Sam Lang wrote:
On Dec 19, 2005, at 6:07 PM, Rob Ross wrote:
I don't consider rmdirent to be a case that we need to highly
optimize, so if it helps to lookup the name and do the getattr
beforehand, that's cool by me. I'm sure somewhere out there there is
a rmdir test that we'll do a little worse on, but whatever.
You'll still have to getattr again after the rmdirent to make sure
that the directory is still empty though, in case someone sneaks in
between the first getattr and the rmdirent and creates something.
I think I can just check if the directory is not empty. If the getattr
tells me it is empty, I just do the remove, and if someone else has
added an entry in the meantime, I'll get the ENOTOEMPTY from the server
at that point, so I can go add the entry back in to the parent (which is
what we do now).
So by this you mean to just check once, before the rmdirent, to see if
it is empty.

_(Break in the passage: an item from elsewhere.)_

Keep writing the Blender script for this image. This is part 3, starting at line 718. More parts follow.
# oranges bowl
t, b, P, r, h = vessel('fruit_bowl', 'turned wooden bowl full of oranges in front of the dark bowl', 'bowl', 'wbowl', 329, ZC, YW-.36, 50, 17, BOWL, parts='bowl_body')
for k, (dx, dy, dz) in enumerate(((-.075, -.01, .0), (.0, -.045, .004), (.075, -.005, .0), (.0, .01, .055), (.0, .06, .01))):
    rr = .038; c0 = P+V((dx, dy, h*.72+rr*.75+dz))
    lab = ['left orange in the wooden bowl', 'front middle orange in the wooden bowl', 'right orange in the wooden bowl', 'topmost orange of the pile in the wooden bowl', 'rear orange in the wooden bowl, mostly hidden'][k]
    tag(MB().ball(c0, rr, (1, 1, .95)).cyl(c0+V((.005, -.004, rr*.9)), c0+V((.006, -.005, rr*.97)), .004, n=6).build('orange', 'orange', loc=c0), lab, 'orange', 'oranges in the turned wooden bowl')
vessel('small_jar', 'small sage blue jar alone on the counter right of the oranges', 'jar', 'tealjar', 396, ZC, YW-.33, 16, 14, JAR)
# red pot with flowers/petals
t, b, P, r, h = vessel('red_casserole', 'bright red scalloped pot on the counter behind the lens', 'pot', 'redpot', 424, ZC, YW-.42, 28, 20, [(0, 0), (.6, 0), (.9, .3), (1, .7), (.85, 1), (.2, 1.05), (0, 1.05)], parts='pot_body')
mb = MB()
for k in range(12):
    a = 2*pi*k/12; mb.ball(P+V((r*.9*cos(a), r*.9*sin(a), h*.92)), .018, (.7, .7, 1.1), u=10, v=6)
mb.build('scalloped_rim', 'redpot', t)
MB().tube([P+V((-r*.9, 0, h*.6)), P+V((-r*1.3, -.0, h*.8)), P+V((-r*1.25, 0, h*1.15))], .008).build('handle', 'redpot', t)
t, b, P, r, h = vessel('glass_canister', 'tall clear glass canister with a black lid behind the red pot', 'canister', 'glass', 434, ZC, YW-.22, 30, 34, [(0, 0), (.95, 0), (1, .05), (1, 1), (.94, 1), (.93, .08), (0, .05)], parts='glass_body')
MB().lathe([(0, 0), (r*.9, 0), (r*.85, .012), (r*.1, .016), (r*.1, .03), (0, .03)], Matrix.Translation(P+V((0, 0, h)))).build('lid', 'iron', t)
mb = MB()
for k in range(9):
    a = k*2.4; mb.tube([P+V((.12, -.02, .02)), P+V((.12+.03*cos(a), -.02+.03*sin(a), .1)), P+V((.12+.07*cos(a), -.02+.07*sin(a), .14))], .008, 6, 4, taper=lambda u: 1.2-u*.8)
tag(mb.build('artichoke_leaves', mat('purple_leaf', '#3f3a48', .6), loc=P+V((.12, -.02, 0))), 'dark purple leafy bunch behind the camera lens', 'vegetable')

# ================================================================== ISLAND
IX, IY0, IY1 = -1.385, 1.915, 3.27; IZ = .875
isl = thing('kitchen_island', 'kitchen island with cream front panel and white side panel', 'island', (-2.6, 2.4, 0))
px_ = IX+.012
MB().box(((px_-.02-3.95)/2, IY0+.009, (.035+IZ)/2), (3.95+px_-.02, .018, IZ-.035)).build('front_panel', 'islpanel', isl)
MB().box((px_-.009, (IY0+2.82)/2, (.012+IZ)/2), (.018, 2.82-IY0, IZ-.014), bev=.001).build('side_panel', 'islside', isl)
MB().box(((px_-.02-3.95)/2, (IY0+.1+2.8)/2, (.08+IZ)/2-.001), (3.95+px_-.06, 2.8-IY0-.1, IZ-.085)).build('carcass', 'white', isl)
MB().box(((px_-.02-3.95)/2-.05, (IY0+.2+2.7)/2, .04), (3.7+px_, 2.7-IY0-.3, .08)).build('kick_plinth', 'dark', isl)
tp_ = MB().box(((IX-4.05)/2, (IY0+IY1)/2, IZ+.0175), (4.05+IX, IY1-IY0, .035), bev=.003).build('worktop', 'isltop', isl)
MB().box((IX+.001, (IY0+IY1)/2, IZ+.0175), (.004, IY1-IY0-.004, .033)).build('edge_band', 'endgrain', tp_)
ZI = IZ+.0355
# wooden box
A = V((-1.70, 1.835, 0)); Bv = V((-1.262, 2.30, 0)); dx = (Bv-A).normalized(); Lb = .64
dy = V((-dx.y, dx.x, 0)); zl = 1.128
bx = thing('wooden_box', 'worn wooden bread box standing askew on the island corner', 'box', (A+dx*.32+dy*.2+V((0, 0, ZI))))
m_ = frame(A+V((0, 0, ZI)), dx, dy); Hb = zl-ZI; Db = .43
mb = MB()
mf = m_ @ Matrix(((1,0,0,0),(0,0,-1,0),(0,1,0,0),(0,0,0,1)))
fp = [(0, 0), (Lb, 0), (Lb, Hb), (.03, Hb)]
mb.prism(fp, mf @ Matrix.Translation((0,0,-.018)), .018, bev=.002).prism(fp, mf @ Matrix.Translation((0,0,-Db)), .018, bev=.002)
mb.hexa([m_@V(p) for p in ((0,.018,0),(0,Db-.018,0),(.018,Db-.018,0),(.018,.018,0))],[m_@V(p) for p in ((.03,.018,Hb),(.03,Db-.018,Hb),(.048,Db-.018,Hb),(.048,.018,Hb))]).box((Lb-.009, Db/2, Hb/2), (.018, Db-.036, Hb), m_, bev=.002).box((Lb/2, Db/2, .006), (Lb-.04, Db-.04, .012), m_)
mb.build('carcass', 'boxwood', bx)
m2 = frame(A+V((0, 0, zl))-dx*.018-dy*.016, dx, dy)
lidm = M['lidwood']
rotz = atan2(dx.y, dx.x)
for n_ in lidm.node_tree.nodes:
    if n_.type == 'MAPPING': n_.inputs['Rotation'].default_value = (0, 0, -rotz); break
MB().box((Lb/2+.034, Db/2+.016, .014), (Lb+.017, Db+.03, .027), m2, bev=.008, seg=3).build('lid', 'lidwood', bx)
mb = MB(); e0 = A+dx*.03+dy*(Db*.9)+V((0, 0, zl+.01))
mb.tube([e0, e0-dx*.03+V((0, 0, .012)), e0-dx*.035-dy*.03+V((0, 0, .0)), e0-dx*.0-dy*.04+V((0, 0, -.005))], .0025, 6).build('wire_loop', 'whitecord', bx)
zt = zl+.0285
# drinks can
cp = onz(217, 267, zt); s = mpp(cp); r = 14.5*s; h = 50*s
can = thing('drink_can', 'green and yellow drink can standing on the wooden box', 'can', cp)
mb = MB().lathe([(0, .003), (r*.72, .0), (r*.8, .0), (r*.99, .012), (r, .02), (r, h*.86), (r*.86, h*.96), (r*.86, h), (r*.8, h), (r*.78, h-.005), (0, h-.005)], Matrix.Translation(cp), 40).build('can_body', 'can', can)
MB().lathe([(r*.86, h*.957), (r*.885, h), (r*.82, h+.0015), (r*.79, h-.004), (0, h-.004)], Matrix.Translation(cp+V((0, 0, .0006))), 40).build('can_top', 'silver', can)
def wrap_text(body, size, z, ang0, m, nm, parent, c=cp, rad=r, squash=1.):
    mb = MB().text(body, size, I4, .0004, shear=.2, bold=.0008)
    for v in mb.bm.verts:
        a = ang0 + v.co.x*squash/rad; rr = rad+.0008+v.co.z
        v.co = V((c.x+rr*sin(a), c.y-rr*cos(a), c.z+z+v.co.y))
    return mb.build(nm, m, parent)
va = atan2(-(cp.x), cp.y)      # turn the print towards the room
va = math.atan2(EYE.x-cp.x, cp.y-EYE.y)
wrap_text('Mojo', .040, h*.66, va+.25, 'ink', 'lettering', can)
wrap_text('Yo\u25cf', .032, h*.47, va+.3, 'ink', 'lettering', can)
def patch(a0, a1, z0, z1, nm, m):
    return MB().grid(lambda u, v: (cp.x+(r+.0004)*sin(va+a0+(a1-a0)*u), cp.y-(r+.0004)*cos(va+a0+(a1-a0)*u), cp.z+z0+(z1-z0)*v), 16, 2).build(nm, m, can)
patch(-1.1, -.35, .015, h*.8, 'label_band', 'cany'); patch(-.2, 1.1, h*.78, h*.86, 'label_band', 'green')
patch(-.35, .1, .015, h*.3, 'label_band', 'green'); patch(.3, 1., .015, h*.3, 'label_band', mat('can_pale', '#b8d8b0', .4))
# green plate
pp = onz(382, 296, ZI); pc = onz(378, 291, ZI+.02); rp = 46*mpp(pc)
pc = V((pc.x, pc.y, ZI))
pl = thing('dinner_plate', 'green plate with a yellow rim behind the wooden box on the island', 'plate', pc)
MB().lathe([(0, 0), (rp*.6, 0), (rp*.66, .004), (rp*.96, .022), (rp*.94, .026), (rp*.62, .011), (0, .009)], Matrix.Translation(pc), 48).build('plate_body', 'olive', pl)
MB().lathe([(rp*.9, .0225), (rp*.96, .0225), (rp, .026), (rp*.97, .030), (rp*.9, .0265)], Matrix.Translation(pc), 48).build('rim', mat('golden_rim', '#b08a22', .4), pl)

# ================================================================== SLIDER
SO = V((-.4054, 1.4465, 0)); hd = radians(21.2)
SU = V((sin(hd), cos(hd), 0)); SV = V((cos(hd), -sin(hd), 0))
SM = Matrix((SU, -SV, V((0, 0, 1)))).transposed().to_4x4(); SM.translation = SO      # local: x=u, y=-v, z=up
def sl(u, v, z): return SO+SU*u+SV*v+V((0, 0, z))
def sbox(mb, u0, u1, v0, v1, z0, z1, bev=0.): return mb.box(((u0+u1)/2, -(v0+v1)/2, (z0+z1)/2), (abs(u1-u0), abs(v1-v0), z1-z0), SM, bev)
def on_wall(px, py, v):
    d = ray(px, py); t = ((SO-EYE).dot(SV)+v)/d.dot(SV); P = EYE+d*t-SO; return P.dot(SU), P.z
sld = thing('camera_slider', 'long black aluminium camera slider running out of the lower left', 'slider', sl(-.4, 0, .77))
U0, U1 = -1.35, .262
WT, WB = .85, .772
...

I agree; I proposed adding an unnecessary operation.
Side note to Murali: if we had vtags here, we could avoid the race :).
The race that's an issue seems to be if the getattr tells me the
directory is not empty, in which case I just return ENOTEMPTY back to
the caller, but in the meantime someone else could have removed all the
entries (in which case the remove should have succeeded). I'm not sure
that's much of an issue for our users though.
That's not a race. First thing that happens on a file removal is that
the directory entry is removed, so if something is being removed, it
won't be in the directory.
Right now our caching scheme is under-the-covers so to speak, where we
always continue with the operation if the cache misses. It seems like
we could make a decision based on a cache hit. In other words, if I
know the name and attribute are cached, I can save time by checking if
the directory is not empty. If its not cached, I can just go down the
rmdirent path like we do now. Doing lookup/getattr will add an extra
roundtrip in most cases (where the directory is empty) if things aren't
being cached. Overkill?
I don't like caching negative entries without consistency, so I like the
idea of going down the path if we don't have any directory contents cached.